(AIM): Where a line of the listing below includes the word "scene", reproduce that line.

━━━━━━━━━━━━━━━━━━━━

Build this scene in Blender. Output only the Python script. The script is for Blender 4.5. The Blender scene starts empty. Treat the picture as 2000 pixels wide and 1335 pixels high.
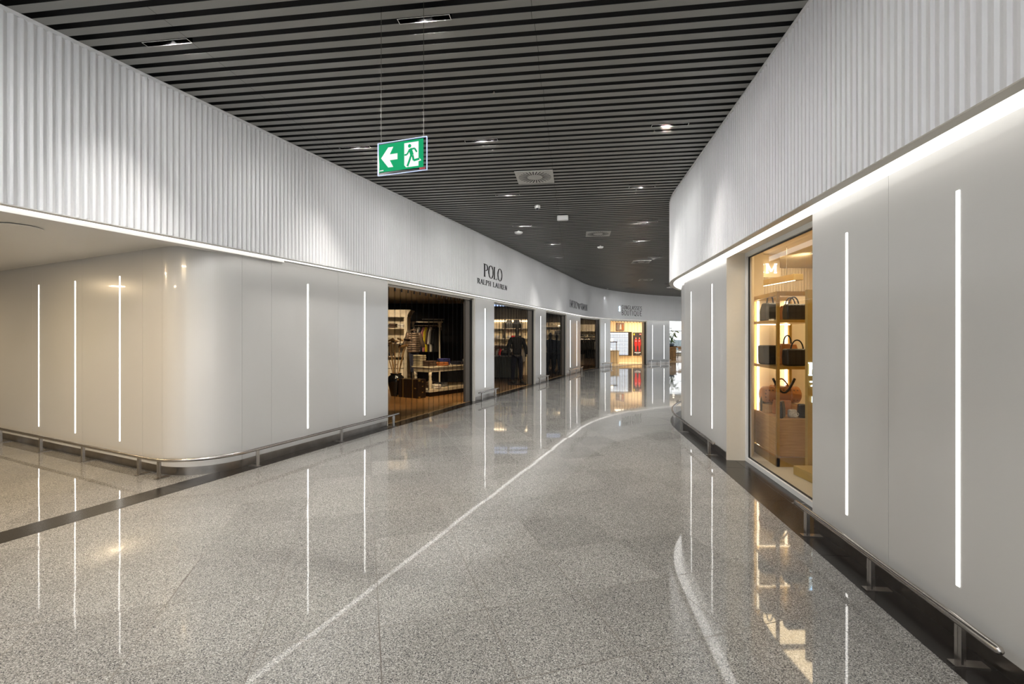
import bpy, bmesh, math, random
from mathutils import Vector, Matrix
random.seed(7)
C = bpy.context.scene.collection
PI = math.pi
def rad(a): return math.radians(a)

# ------------------------------------------------------------------ materials
def newmat(name):
    m = bpy.data.materials.new(name); m.use_nodes = True
    nt = m.node_tree
    return m, nt, nt.nodes['Principled BSDF']
def mat(name, col, rough=.5, metal=0, spec=.5, coat=0, noise=0, nscale=30, bump=0):
    m, nt, b = newmat(name)
    b.inputs['Base Color'].default_value = (*col, 1)
    b.inputs['Roughness'].default_value = rough
    b.inputs['Metallic'].default_value = metal
    b.inputs['Specular IOR Level'].default_value = spec
    b.inputs['Coat Weight'].default_value = coat
    tc = nt.nodes.new('ShaderNodeTexCoord')
    n = nt.nodes.new('ShaderNodeTexNoise'); n.inputs['Scale'].default_value = nscale; n.inputs['Detail'].default_value = 3
    nt.links.new(tc.outputs['Object'], n.inputs['Vector'])
    if noise:
        r = nt.nodes.new('ShaderNodeMapRange')
        r.inputs['To Min'].default_value = 1-noise; r.inputs['To Max'].default_value = 1+noise
        nt.links.new(n.outputs['Fac'], r.inputs['Value'])
        h = nt.nodes.new('ShaderNodeHueSaturation'); h.inputs['Color'].default_value = (*col, 1)
        nt.links.new(r.outputs[0], h.inputs['Value']); nt.links.new(h.outputs[0], b.inputs['Base Color'])
    if bump:
        bp = nt.nodes.new('ShaderNodeBump'); bp.inputs['Strength'].default_value = bump; bp.inputs['Distance'].default_value = .01
        nt.links.new(n.outputs['Fac'], bp.inputs['Height']); nt.links.new(bp.outputs[0], b.inputs['Normal'])
    return m
def emit(name, col, st):
    m, nt, b = newmat(name)
    b.inputs['Base Color'].default_value = (*col, 1)
    b.inputs['Emission Color'].default_value = (*col, 1)
    b.inputs['Emission Strength'].default_value = st
    return m
def glow(name, base, col, st):
    m = emit(name, col, st); b = m.node_tree.nodes['Principled BSDF']; b.inputs['Base Color'].default_value = (*base, 1); b.inputs['Specular IOR Level'].default_value = .1; b.inputs['Roughness'].default_value = .6
    return m
def mathn(nt, op, a, b=None, c=None):
    n = nt.nodes.new('ShaderNodeMath'); n.operation = op
    for i, v in enumerate((a, b, c)):
        if v is None: continue
        if isinstance(v, (int, float)): n.inputs[i].default_value = v
        else: nt.links.new(v, n.inputs[i])
    return n.outputs[0]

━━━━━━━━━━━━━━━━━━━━

(CORRECT RESULT):
Build this scene in Blender. Output only the Python script. The script is for Blender 4.5. The Blender scene starts empty. Treat the picture as 2000 pixels wide and 1335 pixels high.
C = bpy.context.scene.collection